Before we begin, run through your safety rules:
Treat every firearm as if it’s loaded.
Never let the muzzle cover anything you are not willing to destroy.
Keep your finger off the trigger until your sights are on target and you’ve made the decision to fire.
Be sure of your target and what’s beyond it.
Clear your firearm, clear your space, and remove all live ammunition from the room.
Today’s Focus — Making the Hands Work as a Team
A great trigger press doesn’t matter if your grip collapses. A great grip doesn’t matter if your trigger press moves the gun. Integration is where consistency is built.
What You’re Training Today
Maintain constant, even grip pressure while the trigger moves.
Press the trigger smoothly and straight back without disturbing the sights.
Keep the support hand locked in—it stabilizes the gun while the strong hand moves.
Watch the front sight or dot for movement. Your goal is zero disruption.
How to Work the Drill
Build your grip exactly the same way every rep.

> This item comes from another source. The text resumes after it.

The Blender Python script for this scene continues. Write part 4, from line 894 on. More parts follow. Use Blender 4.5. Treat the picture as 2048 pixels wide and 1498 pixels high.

Prep the trigger to the wall.
Press through the wall while keeping your grip pressure steady.
Reset, prep, and repeat—slow, clean, deliberate reps.
This is not a speed day. This is a control day. You’re teaching your hands to do two different jobs at the same time without fighting each other.
Why This Matters
When your grip and trigger press work together, everything else becomes easier—faster follow‑ups, better accuracy, and more confidence behind the gun. This is the skill that separates “pulling the trigger” from running the gun.
Ten focused minutes. Smooth reps. Stable sights. You’re building real skill here.